* Start Supplied material *

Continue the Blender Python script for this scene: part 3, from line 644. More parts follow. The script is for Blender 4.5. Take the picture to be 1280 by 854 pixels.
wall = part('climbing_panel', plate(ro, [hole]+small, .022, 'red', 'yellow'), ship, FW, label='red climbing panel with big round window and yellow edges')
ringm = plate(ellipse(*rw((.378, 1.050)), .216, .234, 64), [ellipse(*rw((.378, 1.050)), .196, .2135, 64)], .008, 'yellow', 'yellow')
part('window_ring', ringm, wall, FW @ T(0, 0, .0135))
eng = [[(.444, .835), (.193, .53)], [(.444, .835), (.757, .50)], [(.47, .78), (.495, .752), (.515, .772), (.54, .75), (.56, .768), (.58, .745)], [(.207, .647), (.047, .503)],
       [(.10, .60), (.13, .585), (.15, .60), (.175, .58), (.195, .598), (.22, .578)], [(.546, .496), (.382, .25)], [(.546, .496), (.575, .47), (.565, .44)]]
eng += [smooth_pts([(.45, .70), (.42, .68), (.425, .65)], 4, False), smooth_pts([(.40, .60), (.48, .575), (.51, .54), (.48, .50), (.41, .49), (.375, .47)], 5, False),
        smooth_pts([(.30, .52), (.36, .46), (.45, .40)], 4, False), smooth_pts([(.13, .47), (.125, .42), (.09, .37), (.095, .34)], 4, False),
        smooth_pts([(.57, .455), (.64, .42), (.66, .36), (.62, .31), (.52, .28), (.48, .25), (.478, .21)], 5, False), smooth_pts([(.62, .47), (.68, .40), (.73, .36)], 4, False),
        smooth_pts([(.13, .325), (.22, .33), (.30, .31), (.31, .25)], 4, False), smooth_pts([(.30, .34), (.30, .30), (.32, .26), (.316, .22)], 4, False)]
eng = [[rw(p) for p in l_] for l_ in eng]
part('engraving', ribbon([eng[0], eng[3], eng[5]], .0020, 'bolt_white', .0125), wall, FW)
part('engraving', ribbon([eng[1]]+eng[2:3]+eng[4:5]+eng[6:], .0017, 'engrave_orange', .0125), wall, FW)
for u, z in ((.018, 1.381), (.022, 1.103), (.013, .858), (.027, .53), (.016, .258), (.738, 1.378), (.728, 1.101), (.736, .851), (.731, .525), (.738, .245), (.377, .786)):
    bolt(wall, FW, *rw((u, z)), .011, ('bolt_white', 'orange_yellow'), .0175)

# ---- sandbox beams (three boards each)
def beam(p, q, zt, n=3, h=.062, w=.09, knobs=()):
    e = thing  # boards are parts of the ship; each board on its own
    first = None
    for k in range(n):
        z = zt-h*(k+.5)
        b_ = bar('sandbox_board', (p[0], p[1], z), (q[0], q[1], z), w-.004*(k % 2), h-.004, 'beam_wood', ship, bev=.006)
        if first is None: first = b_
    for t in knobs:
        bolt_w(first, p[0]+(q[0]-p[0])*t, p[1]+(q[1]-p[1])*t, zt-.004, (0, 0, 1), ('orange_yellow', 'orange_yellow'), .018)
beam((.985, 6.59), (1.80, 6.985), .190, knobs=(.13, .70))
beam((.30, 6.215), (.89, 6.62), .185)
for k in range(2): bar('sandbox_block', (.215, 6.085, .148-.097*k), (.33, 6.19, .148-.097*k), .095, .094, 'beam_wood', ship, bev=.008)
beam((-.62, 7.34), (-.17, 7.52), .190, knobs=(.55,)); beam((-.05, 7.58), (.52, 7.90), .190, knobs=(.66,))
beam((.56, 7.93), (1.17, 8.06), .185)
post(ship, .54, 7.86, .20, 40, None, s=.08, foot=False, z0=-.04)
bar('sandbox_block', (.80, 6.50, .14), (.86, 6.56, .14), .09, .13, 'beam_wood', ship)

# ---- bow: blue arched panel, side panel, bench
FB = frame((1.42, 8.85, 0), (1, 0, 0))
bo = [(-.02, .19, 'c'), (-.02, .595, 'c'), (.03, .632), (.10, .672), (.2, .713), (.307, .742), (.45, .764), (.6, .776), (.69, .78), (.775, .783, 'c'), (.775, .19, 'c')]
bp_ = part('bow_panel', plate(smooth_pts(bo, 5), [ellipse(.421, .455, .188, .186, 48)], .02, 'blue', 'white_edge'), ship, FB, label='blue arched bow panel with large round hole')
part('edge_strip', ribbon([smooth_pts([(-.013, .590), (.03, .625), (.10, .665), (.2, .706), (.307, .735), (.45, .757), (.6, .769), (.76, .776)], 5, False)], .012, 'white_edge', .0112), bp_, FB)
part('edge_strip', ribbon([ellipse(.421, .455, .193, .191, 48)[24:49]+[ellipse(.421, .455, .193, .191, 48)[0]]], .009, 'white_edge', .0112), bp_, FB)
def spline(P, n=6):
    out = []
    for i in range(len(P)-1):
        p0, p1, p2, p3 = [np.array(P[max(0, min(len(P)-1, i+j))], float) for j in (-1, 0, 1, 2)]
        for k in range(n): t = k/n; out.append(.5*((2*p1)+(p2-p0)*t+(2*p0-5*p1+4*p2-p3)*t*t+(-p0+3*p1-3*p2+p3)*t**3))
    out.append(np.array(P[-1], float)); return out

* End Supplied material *

Extract, word for word, each line of the listing above.

Result of this exercise:
Continue the Blender Python script for this scene: part 3, from line 644. More parts follow. The script is for Blender 4.5. Take the picture to be 1280 by 854 pixels.
wall = part('climbing_panel', plate(ro, [hole]+small, .022, 'red', 'yellow'), ship, FW, label='red climbing panel with big round window and yellow edges')
ringm = plate(ellipse(*rw((.378, 1.050)), .216, .234, 64), [ellipse(*rw((.378, 1.050)), .196, .2135, 64)], .008, 'yellow', 'yellow')
part('window_ring', ringm, wall, FW @ T(0, 0, .0135))
eng = [[(.444, .835), (.193, .53)], [(.444, .835), (.757, .50)], [(.47, .78), (.495, .752), (.515, .772), (.54, .75), (.56, .768), (.58, .745)], [(.207, .647), (.047, .503)],
       [(.10, .60), (.13, .585), (.15, .60), (.175, .58), (.195, .598), (.22, .578)], [(.546, .496), (.382, .25)], [(.546, .496), (.575, .47), (.565, .44)]]
eng += [smooth_pts([(.45, .70), (.42, .68), (.425, .65)], 4, False), smooth_pts([(.40, .60), (.48, .575), (.51, .54), (.48, .50), (.41, .49), (.375, .47)], 5, False),
        smooth_pts([(.30, .52), (.36, .46), (.45, .40)], 4, False), smooth_pts([(.13, .47), (.125, .42), (.09, .37), (.095, .34)], 4, False),
        smooth_pts([(.57, .455), (.64, .42), (.66, .36), (.62, .31), (.52, .28), (.48, .25), (.478, .21)], 5, False), smooth_pts([(.62, .47), (.68, .40), (.73, .36)], 4, False),
        smooth_pts([(.13, .325), (.22, .33), (.30, .31), (.31, .25)], 4, False), smooth_pts([(.30, .34), (.30, .30), (.32, .26), (.316, .22)], 4, False)]
eng = [[rw(p) for p in l_] for l_ in eng]
part('engraving', ribbon([eng[0], eng[3], eng[5]], .0020, 'bolt_white', .0125), wall, FW)
part('engraving', ribbon([eng[1]]+eng[2:3]+eng[4:5]+eng[6:], .0017, 'engrave_orange', .0125), wall, FW)
for u, z in ((.018, 1.381), (.022, 1.103), (.013, .858), (.027, .53), (.016, .258), (.738, 1.378), (.728, 1.101), (.736, .851), (.731, .525), (.738, .245), (.377, .786)):
    bolt(wall, FW, *rw((u, z)), .011, ('bolt_white', 'orange_yellow'), .0175)

# ---- sandbox beams (three boards each)
def beam(p, q, zt, n=3, h=.062, w=.09, knobs=()):
    e = thing  # boards are parts of the ship; each board on its own
    first = None
    for k in range(n):
        z = zt-h*(k+.5)
        b_ = bar('sandbox_board', (p[0], p[1], z), (q[0], q[1], z), w-.004*(k % 2), h-.004, 'beam_wood', ship, bev=.006)
        if first is None: first = b_
    for t in knobs:
        bolt_w(first, p[0]+(q[0]-p[0])*t, p[1]+(q[1]-p[1])*t, zt-.004, (0, 0, 1), ('orange_yellow', 'orange_yellow'), .018)
beam((.985, 6.59), (1.80, 6.985), .190, knobs=(.13, .70))
beam((.30, 6.215), (.89, 6.62), .185)
for k in range(2): bar('sandbox_block', (.215, 6.085, .148-.097*k), (.33, 6.19, .148-.097*k), .095, .094, 'beam_wood', ship, bev=.008)
beam((-.62, 7.34), (-.17, 7.52), .190, knobs=(.55,)); beam((-.05, 7.58), (.52, 7.90), .190, knobs=(.66,))
beam((.56, 7.93), (1.17, 8.06), .185)
post(ship, .54, 7.86, .20, 40, None, s=.08, foot=False, z0=-.04)
bar('sandbox_block', (.80, 6.50, .14), (.86, 6.56, .14), .09, .13, 'beam_wood', ship)

# ---- bow: blue arched panel, side panel, bench
FB = frame((1.42, 8.85, 0), (1, 0, 0))
bo = [(-.02, .19, 'c'), (-.02, .595, 'c'), (.03, .632), (.10, .672), (.2, .713), (.307, .742), (.45, .764), (.6, .776), (.69, .78), (.775, .783, 'c'), (.775, .19, 'c')]
bp_ = part('bow_panel', plate(smooth_pts(bo, 5), [ellipse(.421, .455, .188, .186, 48)], .02, 'blue', 'white_edge'), ship, FB, label='blue arched bow panel with large round hole')
part('edge_strip', ribbon([smooth_pts([(-.013, .590), (.03, .625), (.10, .665), (.2, .706), (.307, .735), (.45, .757), (.6, .769), (.76, .776)], 5, False)], .012, 'white_edge', .0112), bp_, FB)
part('edge_strip', ribbon([ellipse(.421, .455, .193, .191, 48)[24:49]+[ellipse(.421, .455, .193, .191, 48)[0]]], .009, 'white_edge', .0112), bp_, FB)
def spline(P, n=6):
    out = []
    for i in range(len(P)-1):
        p0, p1, p2, p3 = [np.array(P[max(0, min(len(P)-1, i+j))], float) for j in (-1, 0, 1, 2)]
        for k in range(n): t = k/n; out.append(.5*((2*p1)+(p2-p0)*t+(2*p0-5*p1+4*p2-p3)*t*t+(-p0+3*p1-3*p2+p3)*t**3))
    out.append(np.array(P[-1], float)); return out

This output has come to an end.